Collected data -
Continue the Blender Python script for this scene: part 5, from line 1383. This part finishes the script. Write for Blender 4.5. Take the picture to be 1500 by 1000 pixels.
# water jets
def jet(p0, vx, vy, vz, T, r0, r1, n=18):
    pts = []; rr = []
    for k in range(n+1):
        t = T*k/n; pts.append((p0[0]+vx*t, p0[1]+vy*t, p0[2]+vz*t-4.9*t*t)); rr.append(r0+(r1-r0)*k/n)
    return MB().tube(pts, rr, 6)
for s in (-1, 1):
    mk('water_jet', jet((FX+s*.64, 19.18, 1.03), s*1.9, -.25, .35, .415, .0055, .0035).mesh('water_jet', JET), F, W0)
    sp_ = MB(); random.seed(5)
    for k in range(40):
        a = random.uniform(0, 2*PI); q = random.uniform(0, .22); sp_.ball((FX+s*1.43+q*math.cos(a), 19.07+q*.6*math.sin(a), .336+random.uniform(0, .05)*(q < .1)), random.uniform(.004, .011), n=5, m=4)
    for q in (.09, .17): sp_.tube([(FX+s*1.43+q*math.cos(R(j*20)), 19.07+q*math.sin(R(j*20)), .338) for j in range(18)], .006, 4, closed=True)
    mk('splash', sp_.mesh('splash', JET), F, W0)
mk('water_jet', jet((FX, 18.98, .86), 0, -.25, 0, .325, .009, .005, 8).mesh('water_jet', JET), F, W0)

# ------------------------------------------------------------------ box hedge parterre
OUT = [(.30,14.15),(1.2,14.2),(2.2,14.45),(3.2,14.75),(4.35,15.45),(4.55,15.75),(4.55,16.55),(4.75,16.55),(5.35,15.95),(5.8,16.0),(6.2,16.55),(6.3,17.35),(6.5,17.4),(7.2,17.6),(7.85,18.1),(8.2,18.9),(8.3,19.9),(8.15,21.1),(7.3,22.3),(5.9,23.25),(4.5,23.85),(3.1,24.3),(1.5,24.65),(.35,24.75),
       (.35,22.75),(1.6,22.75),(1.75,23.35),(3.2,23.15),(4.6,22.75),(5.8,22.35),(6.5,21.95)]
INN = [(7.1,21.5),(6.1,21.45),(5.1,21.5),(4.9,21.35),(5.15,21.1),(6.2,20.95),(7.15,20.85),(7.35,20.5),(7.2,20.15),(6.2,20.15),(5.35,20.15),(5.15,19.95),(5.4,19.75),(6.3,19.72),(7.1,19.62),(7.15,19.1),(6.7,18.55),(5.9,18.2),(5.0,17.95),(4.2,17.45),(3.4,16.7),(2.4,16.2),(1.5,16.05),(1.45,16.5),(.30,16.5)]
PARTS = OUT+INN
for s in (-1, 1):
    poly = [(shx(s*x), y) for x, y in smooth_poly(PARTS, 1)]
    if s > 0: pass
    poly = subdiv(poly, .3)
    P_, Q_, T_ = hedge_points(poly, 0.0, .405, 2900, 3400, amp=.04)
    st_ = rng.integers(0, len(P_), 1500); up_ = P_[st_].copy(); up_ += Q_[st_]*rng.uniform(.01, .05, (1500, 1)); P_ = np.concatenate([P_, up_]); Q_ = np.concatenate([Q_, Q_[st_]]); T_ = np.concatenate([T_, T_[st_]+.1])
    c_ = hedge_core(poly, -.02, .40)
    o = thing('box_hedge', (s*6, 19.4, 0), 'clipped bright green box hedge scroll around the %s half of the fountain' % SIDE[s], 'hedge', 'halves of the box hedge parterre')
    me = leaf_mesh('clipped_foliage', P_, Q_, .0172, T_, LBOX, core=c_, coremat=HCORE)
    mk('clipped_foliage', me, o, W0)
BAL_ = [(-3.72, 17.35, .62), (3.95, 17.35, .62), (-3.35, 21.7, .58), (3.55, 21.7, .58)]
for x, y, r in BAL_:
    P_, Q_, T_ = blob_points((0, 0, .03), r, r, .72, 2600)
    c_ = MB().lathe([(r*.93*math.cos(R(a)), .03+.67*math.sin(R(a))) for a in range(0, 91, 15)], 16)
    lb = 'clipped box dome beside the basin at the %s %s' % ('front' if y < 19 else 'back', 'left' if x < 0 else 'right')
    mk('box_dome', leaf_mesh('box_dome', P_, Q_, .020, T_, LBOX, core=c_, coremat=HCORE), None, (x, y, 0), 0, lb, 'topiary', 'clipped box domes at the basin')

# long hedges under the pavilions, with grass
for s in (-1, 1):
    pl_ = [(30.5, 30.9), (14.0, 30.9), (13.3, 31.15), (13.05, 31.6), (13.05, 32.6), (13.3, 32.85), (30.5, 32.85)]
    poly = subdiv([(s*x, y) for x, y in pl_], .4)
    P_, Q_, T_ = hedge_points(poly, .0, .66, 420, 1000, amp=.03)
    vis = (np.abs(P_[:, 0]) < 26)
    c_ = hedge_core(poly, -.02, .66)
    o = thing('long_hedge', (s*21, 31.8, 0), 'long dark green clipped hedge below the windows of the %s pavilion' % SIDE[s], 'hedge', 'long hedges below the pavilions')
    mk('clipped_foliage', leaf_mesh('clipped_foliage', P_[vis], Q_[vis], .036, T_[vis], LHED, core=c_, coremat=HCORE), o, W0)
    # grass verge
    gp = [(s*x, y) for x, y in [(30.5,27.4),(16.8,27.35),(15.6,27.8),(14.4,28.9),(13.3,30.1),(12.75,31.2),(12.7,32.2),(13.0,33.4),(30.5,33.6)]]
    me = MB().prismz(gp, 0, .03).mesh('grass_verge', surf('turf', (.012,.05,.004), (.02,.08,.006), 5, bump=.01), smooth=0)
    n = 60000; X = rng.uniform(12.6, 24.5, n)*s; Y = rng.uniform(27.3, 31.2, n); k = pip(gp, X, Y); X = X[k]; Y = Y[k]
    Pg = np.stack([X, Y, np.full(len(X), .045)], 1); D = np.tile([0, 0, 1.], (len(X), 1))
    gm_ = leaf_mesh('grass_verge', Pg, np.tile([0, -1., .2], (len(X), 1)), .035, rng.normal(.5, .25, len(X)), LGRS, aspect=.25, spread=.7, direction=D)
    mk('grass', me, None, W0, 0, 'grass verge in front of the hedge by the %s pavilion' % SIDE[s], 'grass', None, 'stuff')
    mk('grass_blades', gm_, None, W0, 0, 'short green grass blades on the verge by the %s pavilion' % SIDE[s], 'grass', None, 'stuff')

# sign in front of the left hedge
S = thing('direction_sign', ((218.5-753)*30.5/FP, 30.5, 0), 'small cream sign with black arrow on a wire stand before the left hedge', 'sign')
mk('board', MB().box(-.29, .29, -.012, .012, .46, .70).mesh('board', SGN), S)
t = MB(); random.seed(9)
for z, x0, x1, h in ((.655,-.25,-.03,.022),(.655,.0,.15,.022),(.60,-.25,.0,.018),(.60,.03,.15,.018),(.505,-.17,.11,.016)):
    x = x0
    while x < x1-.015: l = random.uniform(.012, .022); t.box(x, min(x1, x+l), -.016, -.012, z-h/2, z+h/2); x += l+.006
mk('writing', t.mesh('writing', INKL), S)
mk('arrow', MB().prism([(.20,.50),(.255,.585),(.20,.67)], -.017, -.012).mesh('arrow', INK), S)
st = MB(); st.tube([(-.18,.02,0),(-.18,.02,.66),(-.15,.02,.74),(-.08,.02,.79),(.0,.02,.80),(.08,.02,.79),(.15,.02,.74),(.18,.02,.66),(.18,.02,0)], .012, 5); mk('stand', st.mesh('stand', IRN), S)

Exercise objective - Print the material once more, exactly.

Worked answer -
Continue the Blender Python script for this scene: part 5, from line 1383. This part finishes the script. Write for Blender 4.5. Take the picture to be 1500 by 1000 pixels.
# water jets
def jet(p0, vx, vy, vz, T, r0, r1, n=18):
    pts = []; rr = []
    for k in range(n+1):
        t = T*k/n; pts.append((p0[0]+vx*t, p0[1]+vy*t, p0[2]+vz*t-4.9*t*t)); rr.append(r0+(r1-r0)*k/n)
    return MB().tube(pts, rr, 6)
for s in (-1, 1):
    mk('water_jet', jet((FX+s*.64, 19.18, 1.03), s*1.9, -.25, .35, .415, .0055, .0035).mesh('water_jet', JET), F, W0)
    sp_ = MB(); random.seed(5)
    for k in range(40):
        a = random.uniform(0, 2*PI); q = random.uniform(0, .22); sp_.ball((FX+s*1.43+q*math.cos(a), 19.07+q*.6*math.sin(a), .336+random.uniform(0, .05)*(q < .1)), random.uniform(.004, .011), n=5, m=4)
    for q in (.09, .17): sp_.tube([(FX+s*1.43+q*math.cos(R(j*20)), 19.07+q*math.sin(R(j*20)), .338) for j in range(18)], .006, 4, closed=True)
    mk('splash', sp_.mesh('splash', JET), F, W0)
mk('water_jet', jet((FX, 18.98, .86), 0, -.25, 0, .325, .009, .005, 8).mesh('water_jet', JET), F, W0)

# ------------------------------------------------------------------ box hedge parterre
OUT = [(.30,14.15),(1.2,14.2),(2.2,14.45),(3.2,14.75),(4.35,15.45),(4.55,15.75),(4.55,16.55),(4.75,16.55),(5.35,15.95),(5.8,16.0),(6.2,16.55),(6.3,17.35),(6.5,17.4),(7.2,17.6),(7.85,18.1),(8.2,18.9),(8.3,19.9),(8.15,21.1),(7.3,22.3),(5.9,23.25),(4.5,23.85),(3.1,24.3),(1.5,24.65),(.35,24.75),
       (.35,22.75),(1.6,22.75),(1.75,23.35),(3.2,23.15),(4.6,22.75),(5.8,22.35),(6.5,21.95)]
INN = [(7.1,21.5),(6.1,21.45),(5.1,21.5),(4.9,21.35),(5.15,21.1),(6.2,20.95),(7.15,20.85),(7.35,20.5),(7.2,20.15),(6.2,20.15),(5.35,20.15),(5.15,19.95),(5.4,19.75),(6.3,19.72),(7.1,19.62),(7.15,19.1),(6.7,18.55),(5.9,18.2),(5.0,17.95),(4.2,17.45),(3.4,16.7),(2.4,16.2),(1.5,16.05),(1.45,16.5),(.30,16.5)]
PARTS = OUT+INN
for s in (-1, 1):
    poly = [(shx(s*x), y) for x, y in smooth_poly(PARTS, 1)]
    if s > 0: pass
    poly = subdiv(poly, .3)
    P_, Q_, T_ = hedge_points(poly, 0.0, .405, 2900, 3400, amp=.04)
    st_ = rng.integers(0, len(P_), 1500); up_ = P_[st_].copy(); up_ += Q_[st_]*rng.uniform(.01, .05, (1500, 1)); P_ = np.concatenate([P_, up_]); Q_ = np.concatenate([Q_, Q_[st_]]); T_ = np.concatenate([T_, T_[st_]+.1])
    c_ = hedge_core(poly, -.02, .40)
    o = thing('box_hedge', (s*6, 19.4, 0), 'clipped bright green box hedge scroll around the %s half of the fountain' % SIDE[s], 'hedge', 'halves of the box hedge parterre')
    me = leaf_mesh('clipped_foliage', P_, Q_, .0172, T_, LBOX, core=c_, coremat=HCORE)
    mk('clipped_foliage', me, o, W0)
BAL_ = [(-3.72, 17.35, .62), (3.95, 17.35, .62), (-3.35, 21.7, .58), (3.55, 21.7, .58)]
for x, y, r in BAL_:
    P_, Q_, T_ = blob_points((0, 0, .03), r, r, .72, 2600)
    c_ = MB().lathe([(r*.93*math.cos(R(a)), .03+.67*math.sin(R(a))) for a in range(0, 91, 15)], 16)
    lb = 'clipped box dome beside the basin at the %s %s' % ('front' if y < 19 else 'back', 'left' if x < 0 else 'right')
    mk('box_dome', leaf_mesh('box_dome', P_, Q_, .020, T_, LBOX, core=c_, coremat=HCORE), None, (x, y, 0), 0, lb, 'topiary', 'clipped box domes at the basin')

# long hedges under the pavilions, with grass
for s in (-1, 1):
    pl_ = [(30.5, 30.9), (14.0, 30.9), (13.3, 31.15), (13.05, 31.6), (13.05, 32.6), (13.3, 32.85), (30.5, 32.85)]
    poly = subdiv([(s*x, y) for x, y in pl_], .4)
    P_, Q_, T_ = hedge_points(poly, .0, .66, 420, 1000, amp=.03)
    vis = (np.abs(P_[:, 0]) < 26)
    c_ = hedge_core(poly, -.02, .66)
    o = thing('long_hedge', (s*21, 31.8, 0), 'long dark green clipped hedge below the windows of the %s pavilion' % SIDE[s], 'hedge', 'long hedges below the pavilions')
    mk('clipped_foliage', leaf_mesh('clipped_foliage', P_[vis], Q_[vis], .036, T_[vis], LHED, core=c_, coremat=HCORE), o, W0)
    # grass verge
    gp = [(s*x, y) for x, y in [(30.5,27.4),(16.8,27.35),(15.6,27.8),(14.4,28.9),(13.3,30.1),(12.75,31.2),(12.7,32.2),(13.0,33.4),(30.5,33.6)]]
    me = MB().prismz(gp, 0, .03).mesh('grass_verge', surf('turf', (.012,.05,.004), (.02,.08,.006), 5, bump=.01), smooth=0)
    n = 60000; X = rng.uniform(12.6, 24.5, n)*s; Y = rng.uniform(27.3, 31.2, n); k = pip(gp, X, Y); X = X[k]; Y = Y[k]
    Pg = np.stack([X, Y, np.full(len(X), .045)], 1); D = np.tile([0, 0, 1.], (len(X), 1))
    gm_ = leaf_mesh('grass_verge', Pg, np.tile([0, -1., .2], (len(X), 1)), .035, rng.normal(.5, .25, len(X)), LGRS, aspect=.25, spread=.7, direction=D)
    mk('grass', me, None, W0, 0, 'grass verge in front of the hedge by the %s pavilion' % SIDE[s], 'grass', None, 'stuff')
    mk('grass_blades', gm_, None, W0, 0, 'short green grass blades on the verge by the %s pavilion' % SIDE[s], 'grass', None, 'stuff')

# sign in front of the left hedge
S = thing('direction_sign', ((218.5-753)*30.5/FP, 30.5, 0), 'small cream sign with black arrow on a wire stand before the left hedge', 'sign')
mk('board', MB().box(-.29, .29, -.012, .012, .46, .70).mesh('board', SGN), S)
t = MB(); random.seed(9)
for z, x0, x1, h in ((.655,-.25,-.03,.022),(.655,.0,.15,.022),(.60,-.25,.0,.018),(.60,.03,.15,.018),(.505,-.17,.11,.016)):
    x = x0
    while x < x1-.015: l = random.uniform(.012, .022); t.box(x, min(x1, x+l), -.016, -.012, z-h/2, z+h/2); x += l+.006
mk('writing', t.mesh('writing', INKL), S)
mk('arrow', MB().prism([(.20,.50),(.255,.585),(.20,.67)], -.017, -.012).mesh('arrow', INK), S)
st = MB(); st.tube([(-.18,.02,0),(-.18,.02,.66),(-.15,.02,.74),(-.08,.02,.79),(.0,.02,.80),(.08,.02,.79),(.15,.02,.74),(.18,.02,.66),(.18,.02,0)], .012, 5); mk('stand', st.mesh('stand', IRN), S)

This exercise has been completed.